Sala de Espera
Gerardo Galarza/En Concreto Multimedia
Hay quienes piensan que la democracia es el mejor sistema de gobierno; otros creen que está sobrevalorado. También es una certeza que muchos de quienes llegan al poder mediante el sistema democrático hacen todo para destruido y así permanecer en ese poder.
Wiston Churchill, el gran estadista, aseveró que la democracia es el peor sistema de gobierno, con excepción de los todos los demás que la humanidad ha inventado. Idealmente lo es: el concepto de la democracia, literalmente el poder del pueblo, de los ciudadanos, es mejor que cualquier otro sistema de gobierno: la teocracia, la safocracia, la aristocracia, la monarquía, la tiranía, la dictadura, aunque en estos tiempos los países con monarquía parlamentaria ofrecen la mejor calidad de vida a sus gobernados.
El mayor problema de la democracia es que depende de los ciudadanos, todos sin excepción: ricos y pobres, privilegiados y excluidos, preparados e ignorantes, mujeres y hombres, viejos y jóvenes, militantes y apartidistas, votantes y, sobre todo, abstencionistas, conservadores o liberales, de izquierda o de derecha (aunque hoy esta clasificación sea absolutamente falsa); de los diferentes, todos confrontados entre sí.
Por supuesto que todos los ciudadanos tienen el irrestricto derecho de creer y votar en y por la opción política que les plazca. ¡Faltaba más! Para eso es la democracia.
El problema es la negación de la realidad, la social, la colectiva, el fanatismo político, tan arraigado como el deportivo. Todos tenemos derecho a “irle” al propio equipo de futbol y defenderlo aunque esté en la parte baja de la clasificación, siempre fieles aunque pierda y, como se dice con ironía, “manque” gane.
El fanatismo deportivo tiene consecuencias para quienes lo ejercen: el pago de una apuesta, una mala tarde, las burlas de sus contrarios en la oficina y la esperanza de ser resarcidos la próxima semana.
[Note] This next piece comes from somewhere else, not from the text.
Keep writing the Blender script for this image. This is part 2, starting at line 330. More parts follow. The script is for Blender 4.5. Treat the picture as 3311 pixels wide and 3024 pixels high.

Pero, en la democracia las consecuencias del fanatismo suelen ser graves y a veces desastrosas para la comunidad. Nadie entiende o quiere entender que la obligación ciudadana de acudir a votar –una buena parte del padrón, más o menos entre el 40 y 45 por ciento no lo hace- no termina a la hora de emitir el sufragio y que su decisión traerá consecuencias en todo el país.
Una muestra de ese fanatismo es la reacción de muchos de los simpatizantes de la candidata de la oposición ante las críticas por su desempeño del debate presidencial. Asumieron la misma postura de sus contrarios: la descalificación y la agresión; la polarización, pues. Ellos no son demócratas; no reconocen la crítica ni los cuestionamientos como parte del sistema democrático; tampoco reconocerán la división de poderes ni los contrapesos necesarios al poder. Son votantes que necesitan, como siempre en México, de un Mesías que venga y haga todo el trabajo para que les resuelva sus problemas personales, para que, como antes, aspiren a que “la Revolución les haga justicia”, al igual que los apoyadores de la candidata del oficialismo.
La democracia es nuestro país es un ente extraño, que no llega a los 30 años, y hoy sufre el mayor ataque, principalmente desde el poder, para conservar los privilegios de la antidemocracia, del populismo y el totalitarismo.
La única defensa es salir a votar… por quien usted quiera y asuma las consecuencias de su voto.